You possible are able to understand that there always was a lot of exchange and motion between Switzerland and Austria and France over the centuries? Once Austria was resized to it's present state in a different ways circumstances then France. In neither of these countries it would matter what your precise ethnic origin is. ... I can assure you that even the people of my wider family have adopted to Swiss German or French over the decades more or less. But only very few kids in America or Austria understand German anymore.

Do you think we could possibly have an interest in protecting "ethnic German" everywhere? And that is our core motive for the European vision/utopia? Some different type of European reign?

Since Helmut Kohl invited Russians with German roots back in? Well no one ever suggested to invite Australians or Americans or any others people with ethnic German roots back in. And Kohl's decision may well have coincided with preferences for Jewish Russians at the time. But I never really thought about that. ...

Babak Makkinejad

We must agree to disagree.

Charlemagne was a Medieval French speaker but was not French; just like Khwarizmian Kings were not Iranians.

Babak Makkinejad

Schiller, Kleist, Fichte, Wagner, Schubert?

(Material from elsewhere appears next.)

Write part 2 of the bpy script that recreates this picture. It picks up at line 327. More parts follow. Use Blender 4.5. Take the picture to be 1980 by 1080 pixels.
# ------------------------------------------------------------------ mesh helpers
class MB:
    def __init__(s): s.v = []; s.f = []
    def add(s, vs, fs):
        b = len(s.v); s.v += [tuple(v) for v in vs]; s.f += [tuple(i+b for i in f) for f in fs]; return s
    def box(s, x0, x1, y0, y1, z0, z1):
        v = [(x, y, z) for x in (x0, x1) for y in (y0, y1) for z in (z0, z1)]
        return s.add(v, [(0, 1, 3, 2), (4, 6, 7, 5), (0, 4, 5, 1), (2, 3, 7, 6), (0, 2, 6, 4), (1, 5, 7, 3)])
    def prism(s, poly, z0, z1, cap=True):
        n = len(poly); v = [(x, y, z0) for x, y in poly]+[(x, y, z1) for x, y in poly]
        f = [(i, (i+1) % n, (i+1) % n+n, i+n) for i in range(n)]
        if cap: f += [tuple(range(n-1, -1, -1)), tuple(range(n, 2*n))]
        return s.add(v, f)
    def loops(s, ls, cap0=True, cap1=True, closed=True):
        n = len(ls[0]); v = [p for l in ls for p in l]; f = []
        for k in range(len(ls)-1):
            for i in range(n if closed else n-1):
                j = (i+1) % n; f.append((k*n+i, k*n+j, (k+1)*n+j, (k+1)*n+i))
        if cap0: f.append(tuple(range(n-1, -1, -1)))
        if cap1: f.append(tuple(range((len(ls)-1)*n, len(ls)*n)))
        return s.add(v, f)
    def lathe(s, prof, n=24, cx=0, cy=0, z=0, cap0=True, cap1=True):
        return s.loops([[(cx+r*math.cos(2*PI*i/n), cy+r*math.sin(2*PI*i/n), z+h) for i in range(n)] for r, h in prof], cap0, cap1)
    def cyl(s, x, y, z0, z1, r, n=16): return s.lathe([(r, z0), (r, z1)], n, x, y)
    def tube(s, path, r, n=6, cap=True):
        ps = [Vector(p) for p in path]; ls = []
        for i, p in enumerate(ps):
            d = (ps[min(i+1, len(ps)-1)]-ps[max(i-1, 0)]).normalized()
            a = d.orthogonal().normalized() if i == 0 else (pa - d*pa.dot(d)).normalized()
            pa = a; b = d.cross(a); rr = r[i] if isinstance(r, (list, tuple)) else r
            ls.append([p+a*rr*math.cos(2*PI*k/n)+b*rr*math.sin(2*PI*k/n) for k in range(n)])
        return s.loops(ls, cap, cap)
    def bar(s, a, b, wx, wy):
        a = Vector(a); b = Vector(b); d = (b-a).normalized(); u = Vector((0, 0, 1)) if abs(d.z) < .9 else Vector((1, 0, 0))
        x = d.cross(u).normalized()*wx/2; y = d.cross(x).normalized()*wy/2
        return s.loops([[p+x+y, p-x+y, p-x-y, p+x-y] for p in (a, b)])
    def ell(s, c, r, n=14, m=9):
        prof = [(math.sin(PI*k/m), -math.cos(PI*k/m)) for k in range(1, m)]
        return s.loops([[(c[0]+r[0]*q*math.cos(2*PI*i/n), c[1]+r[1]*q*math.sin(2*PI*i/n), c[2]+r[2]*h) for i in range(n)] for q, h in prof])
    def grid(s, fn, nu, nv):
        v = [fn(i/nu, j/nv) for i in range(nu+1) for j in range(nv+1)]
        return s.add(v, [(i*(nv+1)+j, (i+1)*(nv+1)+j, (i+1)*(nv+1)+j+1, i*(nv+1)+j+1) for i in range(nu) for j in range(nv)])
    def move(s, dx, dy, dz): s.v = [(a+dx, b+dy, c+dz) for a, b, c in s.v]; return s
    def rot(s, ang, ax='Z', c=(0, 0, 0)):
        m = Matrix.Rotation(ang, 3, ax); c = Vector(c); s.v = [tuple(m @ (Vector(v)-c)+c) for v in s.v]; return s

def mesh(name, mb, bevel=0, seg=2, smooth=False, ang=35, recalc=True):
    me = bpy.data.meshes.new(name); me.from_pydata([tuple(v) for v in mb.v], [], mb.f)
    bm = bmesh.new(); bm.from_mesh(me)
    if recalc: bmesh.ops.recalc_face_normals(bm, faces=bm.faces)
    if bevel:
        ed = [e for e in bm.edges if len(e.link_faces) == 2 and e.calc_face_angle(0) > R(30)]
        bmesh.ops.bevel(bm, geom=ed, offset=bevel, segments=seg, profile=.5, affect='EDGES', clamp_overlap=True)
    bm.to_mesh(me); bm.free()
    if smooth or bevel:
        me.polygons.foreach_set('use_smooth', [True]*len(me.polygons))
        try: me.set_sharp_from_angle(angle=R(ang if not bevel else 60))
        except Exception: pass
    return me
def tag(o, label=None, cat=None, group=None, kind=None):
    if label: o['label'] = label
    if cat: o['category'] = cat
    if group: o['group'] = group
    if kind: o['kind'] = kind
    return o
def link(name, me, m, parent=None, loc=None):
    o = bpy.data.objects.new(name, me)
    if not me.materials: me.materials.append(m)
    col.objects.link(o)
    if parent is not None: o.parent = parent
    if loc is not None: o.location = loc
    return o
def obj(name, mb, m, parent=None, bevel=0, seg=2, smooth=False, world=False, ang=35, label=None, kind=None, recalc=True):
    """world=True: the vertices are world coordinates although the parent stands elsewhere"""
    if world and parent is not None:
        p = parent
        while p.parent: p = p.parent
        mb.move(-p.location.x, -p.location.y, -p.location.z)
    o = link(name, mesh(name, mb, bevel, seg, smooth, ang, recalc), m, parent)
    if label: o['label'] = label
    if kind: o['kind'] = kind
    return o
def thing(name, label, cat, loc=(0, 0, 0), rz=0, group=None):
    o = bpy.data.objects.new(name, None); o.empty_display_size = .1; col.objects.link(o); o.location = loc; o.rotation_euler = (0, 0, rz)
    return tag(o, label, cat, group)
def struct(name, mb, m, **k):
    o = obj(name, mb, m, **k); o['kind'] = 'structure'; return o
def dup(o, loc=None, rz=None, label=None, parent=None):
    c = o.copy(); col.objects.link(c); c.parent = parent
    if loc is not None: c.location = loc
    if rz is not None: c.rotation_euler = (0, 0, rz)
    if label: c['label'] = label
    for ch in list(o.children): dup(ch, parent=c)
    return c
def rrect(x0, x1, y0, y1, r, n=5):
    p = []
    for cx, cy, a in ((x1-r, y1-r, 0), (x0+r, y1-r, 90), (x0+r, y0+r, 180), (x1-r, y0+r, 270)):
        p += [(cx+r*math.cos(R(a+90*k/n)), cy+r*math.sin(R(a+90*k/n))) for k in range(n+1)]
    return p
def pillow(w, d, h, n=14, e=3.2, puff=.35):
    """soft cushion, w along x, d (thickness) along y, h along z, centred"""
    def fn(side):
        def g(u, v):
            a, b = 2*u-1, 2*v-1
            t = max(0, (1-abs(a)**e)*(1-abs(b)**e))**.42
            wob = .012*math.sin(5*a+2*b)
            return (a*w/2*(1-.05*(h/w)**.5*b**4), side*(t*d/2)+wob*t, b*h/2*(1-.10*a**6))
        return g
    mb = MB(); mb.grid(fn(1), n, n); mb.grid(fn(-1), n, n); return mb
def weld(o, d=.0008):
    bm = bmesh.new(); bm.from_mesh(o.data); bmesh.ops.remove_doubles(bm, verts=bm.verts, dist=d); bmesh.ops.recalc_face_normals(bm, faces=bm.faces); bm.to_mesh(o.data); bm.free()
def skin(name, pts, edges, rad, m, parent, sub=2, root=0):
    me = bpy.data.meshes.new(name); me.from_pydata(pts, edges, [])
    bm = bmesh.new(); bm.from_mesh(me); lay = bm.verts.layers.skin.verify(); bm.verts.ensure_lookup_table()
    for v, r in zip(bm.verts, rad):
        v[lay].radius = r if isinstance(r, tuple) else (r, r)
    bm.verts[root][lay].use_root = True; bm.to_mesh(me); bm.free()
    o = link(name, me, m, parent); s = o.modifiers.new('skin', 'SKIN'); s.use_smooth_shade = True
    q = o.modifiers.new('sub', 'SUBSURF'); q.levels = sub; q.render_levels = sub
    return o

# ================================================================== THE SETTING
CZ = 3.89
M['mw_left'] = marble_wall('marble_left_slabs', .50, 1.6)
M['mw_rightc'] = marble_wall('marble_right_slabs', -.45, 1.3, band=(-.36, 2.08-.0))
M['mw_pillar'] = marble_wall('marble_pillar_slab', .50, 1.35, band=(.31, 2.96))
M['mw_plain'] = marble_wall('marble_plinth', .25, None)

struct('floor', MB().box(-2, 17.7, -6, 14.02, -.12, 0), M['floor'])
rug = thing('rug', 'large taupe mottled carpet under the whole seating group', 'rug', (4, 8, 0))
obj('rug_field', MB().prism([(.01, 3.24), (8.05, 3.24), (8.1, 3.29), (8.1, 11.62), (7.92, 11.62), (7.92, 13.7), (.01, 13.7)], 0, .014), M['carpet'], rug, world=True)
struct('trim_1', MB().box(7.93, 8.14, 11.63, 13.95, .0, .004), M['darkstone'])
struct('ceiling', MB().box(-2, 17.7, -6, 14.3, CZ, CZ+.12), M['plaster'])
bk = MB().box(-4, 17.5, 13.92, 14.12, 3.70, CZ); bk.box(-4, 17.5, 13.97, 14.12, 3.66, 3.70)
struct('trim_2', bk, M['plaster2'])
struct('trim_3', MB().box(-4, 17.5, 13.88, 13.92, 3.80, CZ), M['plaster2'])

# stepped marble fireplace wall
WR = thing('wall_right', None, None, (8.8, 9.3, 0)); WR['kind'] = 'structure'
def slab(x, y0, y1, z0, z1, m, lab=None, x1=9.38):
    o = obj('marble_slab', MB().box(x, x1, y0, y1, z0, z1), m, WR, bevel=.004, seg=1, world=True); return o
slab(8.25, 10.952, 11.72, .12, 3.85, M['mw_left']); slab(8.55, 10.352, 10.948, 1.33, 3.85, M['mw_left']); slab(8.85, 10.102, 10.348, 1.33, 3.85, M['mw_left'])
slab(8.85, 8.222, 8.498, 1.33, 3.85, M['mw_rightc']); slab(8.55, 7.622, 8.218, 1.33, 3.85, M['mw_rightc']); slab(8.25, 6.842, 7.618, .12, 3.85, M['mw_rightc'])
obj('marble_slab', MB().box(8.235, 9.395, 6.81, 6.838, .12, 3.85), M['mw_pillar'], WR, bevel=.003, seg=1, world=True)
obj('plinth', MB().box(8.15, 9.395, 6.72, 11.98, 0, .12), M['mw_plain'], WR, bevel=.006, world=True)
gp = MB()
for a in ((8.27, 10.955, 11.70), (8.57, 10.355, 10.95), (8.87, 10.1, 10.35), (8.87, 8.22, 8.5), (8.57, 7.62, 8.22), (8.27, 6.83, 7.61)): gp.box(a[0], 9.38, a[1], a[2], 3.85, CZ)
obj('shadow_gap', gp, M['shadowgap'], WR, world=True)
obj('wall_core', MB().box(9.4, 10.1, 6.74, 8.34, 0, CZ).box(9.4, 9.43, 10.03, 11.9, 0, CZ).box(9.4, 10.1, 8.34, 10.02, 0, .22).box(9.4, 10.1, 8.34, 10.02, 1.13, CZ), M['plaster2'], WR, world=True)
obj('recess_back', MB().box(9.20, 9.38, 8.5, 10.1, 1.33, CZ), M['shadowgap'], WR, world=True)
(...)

Babak, no doubt the bureaucracy must be a real disaster, some Germans with roots there told me. I've seen documentaries of what this means on the ground of for the average tax or crime investigator. It's a real alp. Since that time, I complain a lot less about our own bureaucracy. Believe me.

But whenever I think about Greece, I think about a Greek author, a sociologist, if I recall correctly. He created a character, a police investigator, and wrote a series of thrillers. I forget his name, one of the books I never got back. And it was quite good. ...

Before that I had wondered about the names, or two opposing family dynasties in politics. But I forget now. Oh, Jeb Bush is considering running as president.

In my own limited way: Loads of money flowed into there, and a lot of people got rich based on it. But just as in Russia they have transfered their assets by now into safe heavens. if they need to do this at all. The problem is, and no, there is no law yet to deal with that, the majority that did not profit in any way, quite the opposite that had to pay bribes apparently for the most simple administrative tasks, has to pay the bill.

In other words I seriously object to your blaming the Greek collectively. But no doubt there is high-time for populist slogans. The chance to pay more attention on the basis, the bureaucratic structure, everyday life and corruption, has definitively passed a long time ago. ...


above is response to DH posted before BabMak's had been cleared.


devolutionaries might be a better term.


Ok, Babak, with Schiller you are lucky, he died in 1805. Does that make him a representative of 19th century nationalism? I don't think so.

Charlemagne, was the King of the Franks, if you think they can be reduced to royal ancestors of present France, or simply the French, you're welcome.

I wouldn't satisfy you with my knowledge in support of the Makkainejad thesis either.